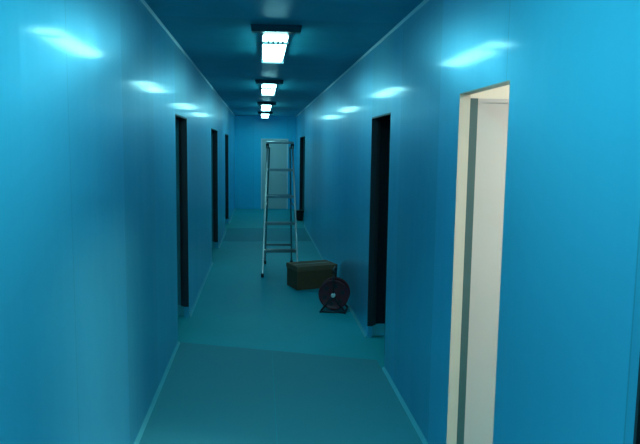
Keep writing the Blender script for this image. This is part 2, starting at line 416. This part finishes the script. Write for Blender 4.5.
# tubular stand: two side loops joined by foot rails and a carrying handle
bm = bmesh.new()
for y in (-0.105, 0.105):
    tube(bm, [(-0.13, y, 0.012), (-0.06, y, 0.10), (0.0, y, zc), (0.0, y, 0.36), (0.0, y * 0.95, 0.42)], 0.009)
    tube(bm, [(0.13, y, 0.012), (0.06, y, 0.10), (0.0, y, zc)], 0.009)
for x in (-0.13, 0.13):
    tube(bm, [(x, -0.15, 0.0105), (x, 0.14, 0.0105)], 0.010)
tube(bm, [(-0.13, -0.125, 0.0105), (0.13, -0.125, 0.0105)], 0.010)
build('stand', bm, M_plastic, t)
bm = bmesh.new(); tube(bm, [(0, -0.105, 0.42), (0, -0.07, 0.455), (0, 0.07, 0.455), (0, 0.105, 0.42)], 0.015); build('carrying_handle', bm, M_plastic, t)

# ------------------------------------------------------------------ bucket by the far doorway
t = thing('bucket', 'small black bucket on the floor by the far right doorway', 'bucket', (0.93, 15.0, 0))
bm = bmesh.new(); lathe(bm, [(0, 0), (0.085, 0), (0.11, 0.23), (0.117, 0.23), (0.117, 0.242), (0.104, 0.242), (0.08, 0.012), (0, 0.012)], 32)
build('pail', bm, M_plastic, t, smooth=True)
bm = bmesh.new(); tube(bm, [(0.119 * math.cos(a), 0.05 * math.sin(a) - 0.02, 0.225 + 0.02 * math.sin(a)) for a in [PI * k / 12 for k in range(13)]], 0.004, 6)
build('bail_handle', bm, M_steel, t)

# ------------------------------------------------------------------ world, camera, colour
w = bpy.data.worlds.new('world'); scene.world = w; w.use_nodes = True
w.node_tree.nodes['Background'].inputs[0].default_value = (0.0, 0.0, 0.0, 1)

f, p, yw, ro, hc = 628.36, 0.1161, 0.0950, 0.0135, 1.72
fwd = Vector((math.sin(yw) * math.cos(p), math.cos(yw) * math.cos(p), -math.sin(p)))
right = Vector((math.cos(yw), -math.sin(yw), 0)); up = right.cross(fwd)
r2 = right * math.cos(ro) + up * math.sin(ro); u2 = -right * math.sin(ro) + up * math.cos(ro)
cam = bpy.data.cameras.new('camera'); co = bpy.data.objects.new('camera', cam); col.objects.link(co)
cam.sensor_fit = 'HORIZONTAL'; cam.sensor_width = 36; cam.lens = f / 640 * 36; cam.clip_start = 0.02; cam.clip_end = 100
mw = Matrix((r2, u2, -fwd)).transposed().to_4x4(); mw.translation = (0, 0, hc)
co.matrix_world = mw
scene.camera = co
vs = scene.view_settings
vs.view_transform = 'Standard'; vs.look = 'None'; vs.exposure = 0.12; vs.gamma = 1.0; vs.use_curve_mapping = False
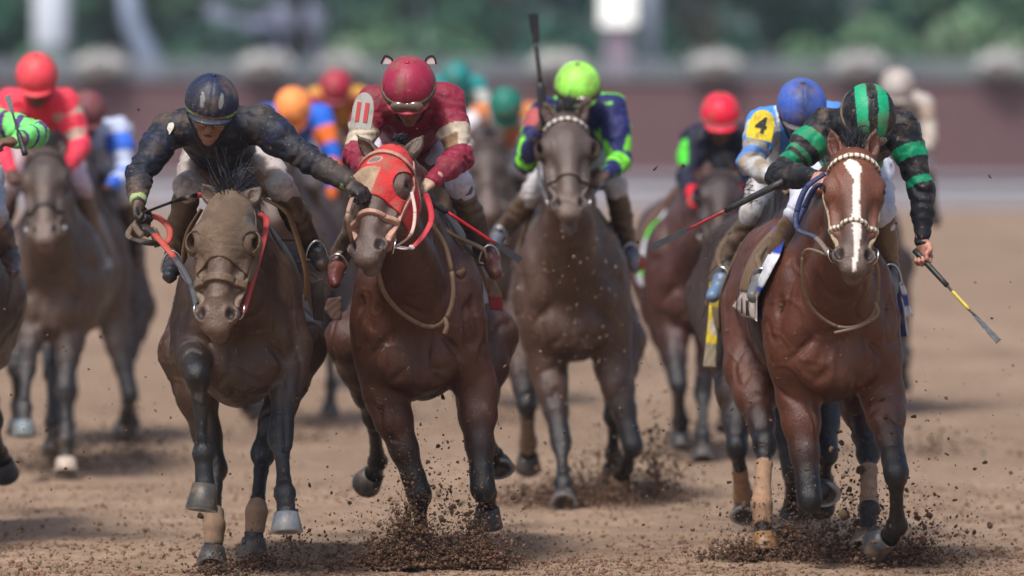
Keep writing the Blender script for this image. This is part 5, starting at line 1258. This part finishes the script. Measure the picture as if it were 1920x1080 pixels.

■ ■ ■ ■

Begin at the first line of the entries above and return each line exactly, stopping after the line that contains "build('bail_handle', bm, M_steel, t)". Pictures do not belong in the copy.

Keep writing the Blender script for this image. This is part 2, starting at line 416. This part finishes the script. Write for Blender 4.5.
# tubular stand: two side loops joined by foot rails and a carrying handle
bm = bmesh.new()
for y in (-0.105, 0.105):
    tube(bm, [(-0.13, y, 0.012), (-0.06, y, 0.10), (0.0, y, zc), (0.0, y, 0.36), (0.0, y * 0.95, 0.42)], 0.009)
    tube(bm, [(0.13, y, 0.012), (0.06, y, 0.10), (0.0, y, zc)], 0.009)
for x in (-0.13, 0.13):
    tube(bm, [(x, -0.15, 0.0105), (x, 0.14, 0.0105)], 0.010)
tube(bm, [(-0.13, -0.125, 0.0105), (0.13, -0.125, 0.0105)], 0.010)
build('stand', bm, M_plastic, t)
bm = bmesh.new(); tube(bm, [(0, -0.105, 0.42), (0, -0.07, 0.455), (0, 0.07, 0.455), (0, 0.105, 0.42)], 0.015); build('carrying_handle', bm, M_plastic, t)

# ------------------------------------------------------------------ bucket by the far doorway
t = thing('bucket', 'small black bucket on the floor by the far right doorway', 'bucket', (0.93, 15.0, 0))
bm = bmesh.new(); lathe(bm, [(0, 0), (0.085, 0), (0.11, 0.23), (0.117, 0.23), (0.117, 0.242), (0.104, 0.242), (0.08, 0.012), (0, 0.012)], 32)
build('pail', bm, M_plastic, t, smooth=True)
bm = bmesh.new(); tube(bm, [(0.119 * math.cos(a), 0.05 * math.sin(a) - 0.02, 0.225 + 0.02 * math.sin(a)) for a in [PI * k / 12 for k in range(13)]], 0.004, 6)
build('bail_handle', bm, M_steel, t)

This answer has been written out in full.